POSTPONEMENT of the planned works to upgrade the A1 from Dishforth to Scotch Corner is bad news indeed for the economy of the North-East and North Yorkshire.

The inadequacies of the present dual carriageway with its myriad crossings and sub-standard junctions have been well-chronicled but are worth repeating. Increasing congestion at the point where the three-lane motorway becomes two at Dishforth is just one aspect of the road's failings. From a safety aspect the road is dire. The mix of lorries and cars with farm traffic is particularly lethal. Inevitably more lives will be lost.

The situation is similar at Longnewton on the A66 between Darlington and Stockton. This is a much smaller scheme but the proposal to improve the junction and a key access route to the fast developing Durham Tees Valley Airport is just as important, perhaps more so, from a safety point of view.

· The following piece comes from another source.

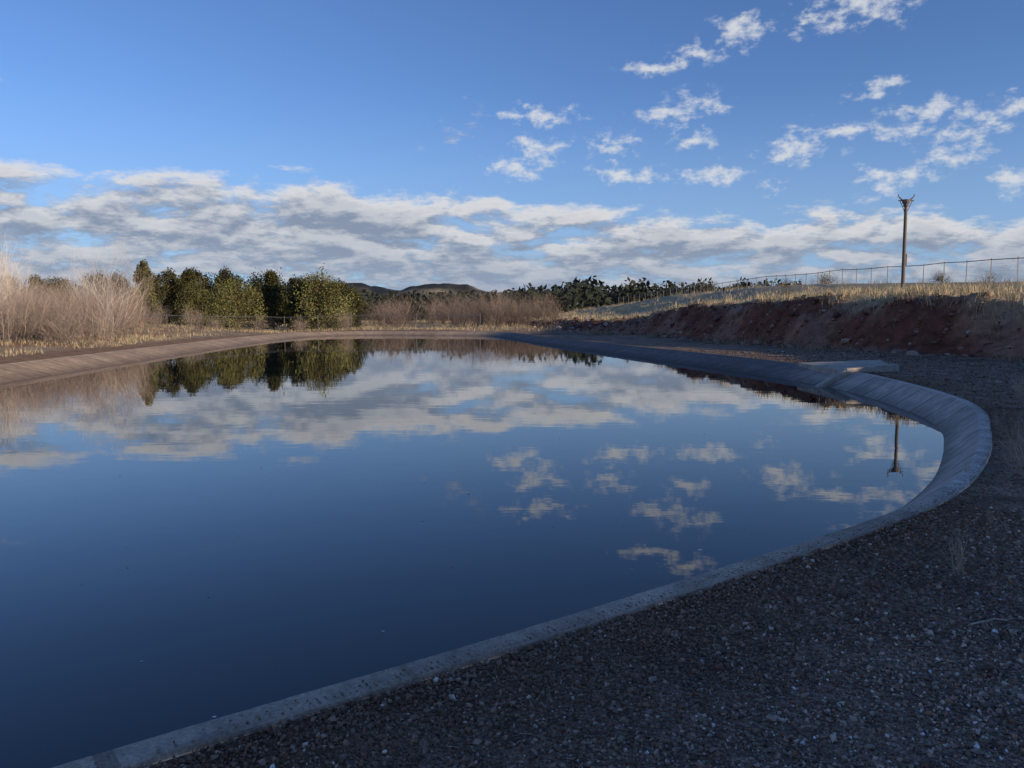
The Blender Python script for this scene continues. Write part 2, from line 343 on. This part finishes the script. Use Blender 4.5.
# ------------------------------------------------------------ branches
def tubes(segs):
    S=np.array([[*a,*b,r0,r1] for a,b,r0,r1 in segs],float)
    a=S[:,0:3]; b=S[:,3:6]; d=b-a; d/=np.linalg.norm(d,axis=1)[:,None]+1e-9
    up=np.where(np.abs(d[:,2:3])>.9,np.array([[1.,0,0]]),np.array([[0,0,1.]])); u=np.cross(d,up); u/=np.linalg.norm(u,axis=1)[:,None]; w=np.cross(d,u)
    Vs=[]
    for base,r in ((a,S[:,6]),(b,S[:,7])):
        for k in range(3):
            an=2*math.pi*k/3; Vs.append(base+(u*math.cos(an)+w*math.sin(an))*r[:,None])
    Vv=np.stack(Vs,1).reshape(-1,3)
    F0=np.array([[0,1,4,3],[1,2,5,4],[2,0,3,5]])
    return Vv,(F0[None]+np.arange(len(S))[:,None,None]*6).reshape(-1,4)
def grow(segs,p,d,l,r,lev,maxlev,spread,upb):
    nseg=3
    for q in range(nseg):
        d=(d+Vector((random.gauss(0,.12),random.gauss(0,.12),random.gauss(upb,.08)))).normalized()
        e=p+d*l/nseg; r2=r*(.82 if q<nseg-1 else .7)
        segs.append((tuple(p),tuple(e),r,r2)); 
        if lev<maxlev:
            for _ in range(2 if lev>0 else 3):
                nd=(d+Vector((random.gauss(0,spread),random.gauss(0,spread),random.gauss(.1,spread*.5)))).normalized()
                if random.random()<.8: grow(segs,p.lerp(e,random.uniform(.3,1)),nd,l*random.uniform(.5,.72),r2*.62,lev+1,maxlev,spread,upb)
        p=e; r=r2
m_bark=vcolmat('bare_twig',rough=.9,noise_scale=6,amt=.2,detail=1)
def shrub_mesh(name,h,w,stems,cols,rad=.022,maxlev=2,spread=.5):
    segs=[]
    for _ in range(stems):
        a=random.uniform(0,6.28); rr_=random.uniform(0,.25)*w
        d=Vector((math.cos(a)*w/h*.6*random.random(),math.sin(a)*w/h*.6*random.random(),1)).normalized()
        grow(segs,Vector((math.cos(a)*rr_,math.sin(a)*rr_,-.05)),d,h*random.uniform(.5,.8),rad*random.uniform(.6,1),0,maxlev,spread,.03)
    Vv,Ff=tubes(segs); hh=Vv[:,2:3]/h
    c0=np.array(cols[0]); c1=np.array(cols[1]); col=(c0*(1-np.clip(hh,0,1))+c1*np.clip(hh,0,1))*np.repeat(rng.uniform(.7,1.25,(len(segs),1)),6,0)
    return mk(name,Vv,Ff,m_bark,col,link=False)
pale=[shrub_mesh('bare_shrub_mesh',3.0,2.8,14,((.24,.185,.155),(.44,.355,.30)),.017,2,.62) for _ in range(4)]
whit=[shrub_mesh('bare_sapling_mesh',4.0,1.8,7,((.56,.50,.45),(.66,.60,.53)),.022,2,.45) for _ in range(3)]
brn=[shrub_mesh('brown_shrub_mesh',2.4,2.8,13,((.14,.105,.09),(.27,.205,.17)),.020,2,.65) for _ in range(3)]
def put(name,me,x,y,s,sz=None): inst(name,me,(x,y,hz(x,y)),random.uniform(0,6.28),(s,s,sz or s))
for k in range(56):
    y=random.uniform(33,48); x=-y*random.uniform(.465,.74)
    put('bare_shrub',random.choice(pale if random.random()<.7 else brn),x,y,random.uniform(.75,1.15),random.uniform(.6,1.15)*(y/42)**.8)
for x,y,s in ((-22.9,36,.95),(-20.2,39.5,1.0),(-19.8,40,1.15),(-25.5,42,1.1),(-24,37,1.0),(-21,40,.95),(-23.6,36.5,1.15),(-27,41,1.1),(-28,44,1.2)): put('bare_sapling',random.choice(whit),x,y,s*.9,s)
for k in range(12):
    y=random.uniform(48,53); x=-y*random.uniform(.22,.44)
    if y<52.5 and x>-15.5: y+=5; 
    put('bare_shrub',random.choice(pale+brn),x,y,random.uniform(.3,.55))
for k in range(34):
    y=random.uniform(58,72); x=y*random.uniform(-.15,.055); put('bare_tree',random.choice(brn+pale[:1]),x,y,random.uniform(.7,1.2),random.uniform(.6,1.1))
for k in range(10):
    y=random.uniform(60,75); x=y*random.uniform(-.22,-.13); put('bare_shrub',random.choice(brn),x,y,random.uniform(.5,.8))

# ------------------------------------------------------------ junipers
m_leaf=vcolmat('juniper_foliage',rough=.85,noise_scale=2.5,amt=.25,detail=1)
def leafquads(c,size):
    k=len(c); Rm=rotm(k); s=size[:,None]
    u=Rm[:,:,0]*s; w=Rm[:,:,1]*s*.55
    return np.stack([c-u,c-w*.9,c+u,c+w],1).reshape(-1,3),np.arange(4*k).reshape(k,4)
def juniper(h,w,conic,seed,tone=1.0,nl=9000):
    r=np.random.default_rng(seed); segs=[]
    top=h*.8; prev=Vector((0,0,-.1))
    for q in range(6):
        e=Vector((r.normal(0,.05)*h*.2,r.normal(0,.05)*h*.2,top*(q+1)/6)); segs.append((tuple(prev),tuple(e),.17*(1-q/7)*h/4,.17*(1-(q+1)/7)*h/4)); prev=e
    cl=[]; ncl=46
    for q in range(ncl):
        f=(q+.5)/ncl; zc=h*(.08+.84*f); 
        prof=(1-f)**.75*1.15 if conic else math.sqrt(max(0,1-(2*f-.8)**2/1.5))
        prof=min(prof,1)*w*.5; a=r.uniform(0,6.28); rd=prof*r.uniform(.45,1.05)
        cc_=np.array([math.cos(a)*rd,math.sin(a)*rd,zc+r.normal(0,.15)]); sz=(.11+.11*r.random())*w*(.7 if f>.8 else 1)
        cl.append((cc_,sz,r.uniform(.55,1.3))); segs.append(((0,0,max(.2,zc-.35*rd-.2)),tuple(cc_),.035*h/4,.01))
    for q in range(8): cl.append((np.array([r.normal(0,.05)*w,r.normal(0,.05)*w,h*(.4+.07*q)]),.14*w,.6))
    Vt,Ft=tubes(segs); Ct=np.tile(np.array([.14,.10,.075]),(len(Vt),1))
    per=nl//len(cl); cs=[];sz=[];co=[]
    for cc_,s_,tn in cl:
        g=r.normal(0,1,(per,3)); g/=np.linalg.norm(g,axis=1)[:,None]; g*=(r.random((per,1))**.45)*1.1*s_; g[:,2]*=1.15
        g[:,2]+=np.abs(r.normal(0,.08,per))*s_*3
        p=cc_+g; p[:,2]=np.maximum(p[:,2],.05)
        cs.append(p); sz.append(r.uniform(.045,.10,per)*h/4)
        base=np.array([.085,.092,.036])*tn*tone; hi=r.random((per,1))**2
        co.append(base*(1-hi*.4)+np.array([.25,.195,.06])*tone*hi*.5)
    cs=np.concatenate(cs); Vl,Fl=leafquads(cs,np.concatenate(sz))
    V_=np.concatenate([Vt,Vl]); F_=np.concatenate([Ft,Fl+len(Vt)]); C_=np.concatenate([Ct,np.repeat(np.concatenate(co),4,0)])
    return V_,F_,C_
def putj(x,y,h,w,conic,seed,tone=1.0,nl=8000,name='juniper_tree'):
    V_,F_,C_=juniper(h,w,conic,seed,tone,nl); me=mk(name,V_,F_,m_leaf,C_,link=False); inst(name,me,(x,y,hz(x,y)))
JL=[(-26.8,59,4.6,2.0,1,1),(-25.7,60,3.9,2.6,0,.6),(-24.4,61,4.1,2.9,1,.55),(-23.2,59.5,3.0,2.8,0,1.1),(-22.2,63,3.9,3.2,0,.5),(-20.6,60,3.4,3.7,0,1.4),
(-18.7,63,4.5,3.0,1,.65),(-17.2,65,3.9,3.2,0,.5),(-16.3,62,3.9,2.8,0,.8),(-15.5,64,3.6,2.6,0,.55),(-14.2,61,3.9,3.8,0,1.4),(-13.0,64,3.1,2.6,0,.8),(-28.2,62,3.8,3.0,0,.6),
(-31,63,3.8,3.2,0,.6),(-34,66,4.0,3.4,0,.6),(-37,66,3.8,3.4,0,.6),(-40,68,4.0,3.4,0,.6),(-23.6,67,4.4,3.6,0,.45),(-20.6,68,4.3,3.8,0,.45),(-43,69,3.9,3.4,0,.6),(-26.6,67,4.4,3.4,0,.45),(-17.4,69,4.1,3.8,0,.45),(-14.6,68,3.9,3.2,0,.45)]
for q,(x,y,h,w,cn,tn) in enumerate(JL): putj(x*.93,y*.93,h*.95,w*.95,cn,100+q,tn)
for q,(x,y,h,w) in enumerate([(34,88,1.7,3.0),(46,78,1.6,3),(33,62,.9,1.7),(28,72,.9,1.6),(30,57,.6,1.3),(24.5,100,1.6,3),(39,60,.8,2.0),(21,62,.7,1.4),(17,50,.5,1.1)]): putj(x,y,h,w,0,300+q,.9,2500)

# distant woodland mass
K=6400; ang=rng.uniform(-.62,.36,K); y=rng.uniform(80,560,K); x=ang*y
kp=((y>120)|(ang<.04))&~((ang>.1)&(y<200)); x,y,ang=x[kp],y[kp],ang[kp]; K=len(x)
hh=rng.uniform(2.6,5.0,K)*np.interp(y,[80,140,520],[.75,1.05,1.5])*np.interp(ang,[-.3,-.22,-.03,.03,.12,.3],[1,.92,.92,1.1,1.25,1.1]); ww=hh*rng.uniform(.9,1.6,K); zz=height(x,y)-.3; per=40
g=rng.normal(0,1,(K,per,3)); g/=np.linalg.norm(g,axis=2)[:,:,None]; g*=rng.random((K,per,1))**.4
c=np.stack([x[:,None]+g[:,:,0]*ww[:,None]*.5*(1-.35*g[:,:,2]),y[:,None]+g[:,:,1]*ww[:,None]*.5,zz[:,None]+hh[:,None]*(.5+.5*g[:,:,2])],2).reshape(-1,3)
sz=np.repeat(hh*.105,per)*rng.uniform(.6,1.3,K*per)
Vl,Fl=leafquads(c,sz)
tone=np.repeat(rng.uniform(.5,1.3,K),per)*rng.uniform(.7,1.3,K*per); ct=np.array([.042,.050,.038])*tone[:,None]
mk('distant_trees',Vl,Fl,m_leaf,np.repeat(ct,4,0))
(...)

What is additionally disappointing is the way the decision to delay these schemes has been passed to the wider world. If it hadn't been for a concerned parish councillor in Rainton, one of the North Yorkshire communities with a keen interest in the A1 upgrade, passing on the information to the Darlington & Stockton Times, it would have been some considerable time before the implications of the 2004 spending settlement were laid bare. Not so much a case of burying bad news but strangling it at birth.

We can understand why Governments will not want to make a bally-hoo about unpopular decisions but to quietly put a scheme as important as the upgrade of the A1 on the back burner and only tell people about it when pressed is shameful. At least the last Conservative Government, when announcing it was scrapping the upgrade proposals back in 1996, had the honesty to make a statement explaining the reasoning behind the decision. In this case, the people of North Yorkshire and the North-East are just guessing.